The 26th amendment helped further balance the difference in equality between 21 and 18 year olds by allowing the latter to vote. The 26th amendment states “ The right of citizens of the United States, who are eighteen years of age or older, to vote shall not be denied or abridged by the United States or by any State on account of age. ”1 A large number of individuals fought for this amendment; the amendment provided for significant popular consent of the American democracy. It was proposed on March 23rd, 1971 and ratified on July 1, 1971.

The ratification period was the shortest in all of U. S. history: 107 days. The idea was first born during the Vietnam war, when young soldiers became interested in the political area. However, when Richard Nixon passed the Voting Rights Act, the U. S. Supreme Court ruled it unconstitutional. Congress decided to propose the 26th amendment, which was quickly ratified in order to avoid problems in the 1972 election. “Historically, 21 was the age of majority, the age of official adulthood, the age of voting.”

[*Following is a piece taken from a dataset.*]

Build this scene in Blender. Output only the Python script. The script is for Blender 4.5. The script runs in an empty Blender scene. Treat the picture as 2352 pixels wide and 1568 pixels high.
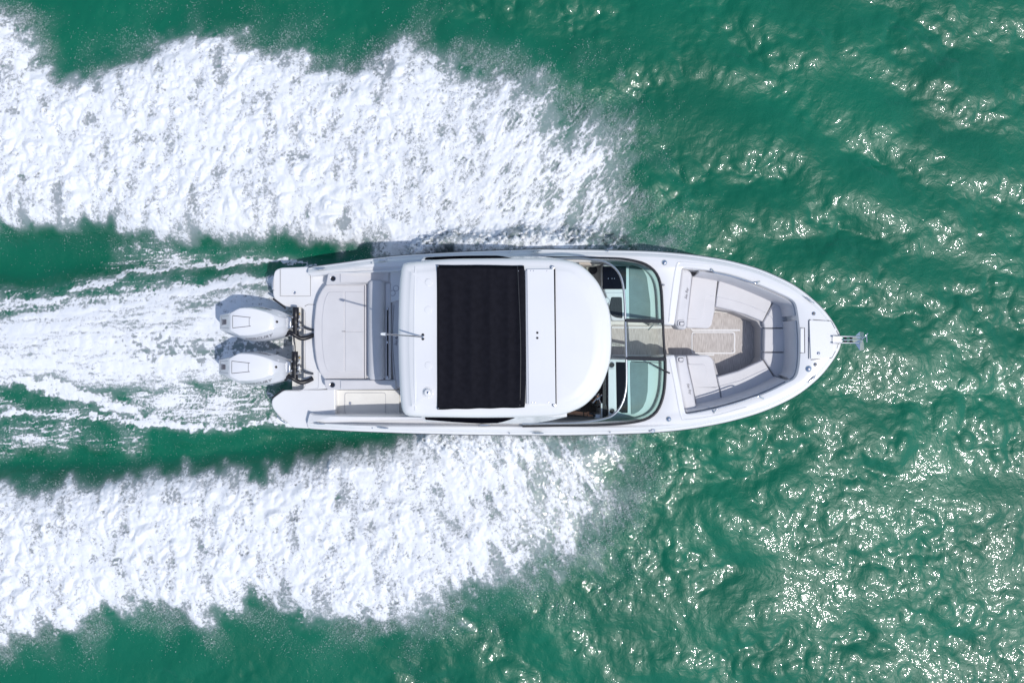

An argument used to back this proposal was the saying, “Old enough to fight, old enough to vote. ”3 A significant chunk of the U. S. population thought that if 18 year old adults were old enough to join military in combat, they should be allowed to vote. “It was not fair, people said, for young men who were giving their lives for the country not be able to vote for the leaders of that country. ” Basically, if 18 year old boys were old enough to fight for their country, they would enough to make choices in the country’s future.

In addition, more than fifty thousand people died trying to prevent communism from North Vietnam—the Vietnam War. There was an uproar, albeit small, in reaction to the lowering of minimum age of drafting from 19 to 18. Since there was so much opposition, President Richard Nixon decided to lower the voting age from 21 to 18. Although there was also an uproar to that, the 26th amendment still contributed to the legitimacy of the government by providing for the increased popular consent of younger adults.

The 26th amendment which was proposed on March 23rd, 1971 and ratified on July 1st, 1971, helped provide for the popular consent by changing the minimum voting age from 21 years of age to 18 years of age. More people wanted the minimum voting age to be lowered to 18, especially soldiers and friends and family of the soldiers in the Vietnam war. The popular consent thought that if 18 year olds were the minimum to be drafted into military combat, they should be able to vote.

In addition, although the amendment went through a short but complex process in order to provide for the majority. Some people say that there’s a contradiction in the 26th amendment: it implies discrimination against minors under 18 years of age, but prohibits adults 18 years of age and older from discriminating against minors. Although this contradiction is present in the amendment, the amendment is still very important—it creates more balance and equality between military age draft and voting age. But more importantly, this amendment helps reinforce the American identity—freedom.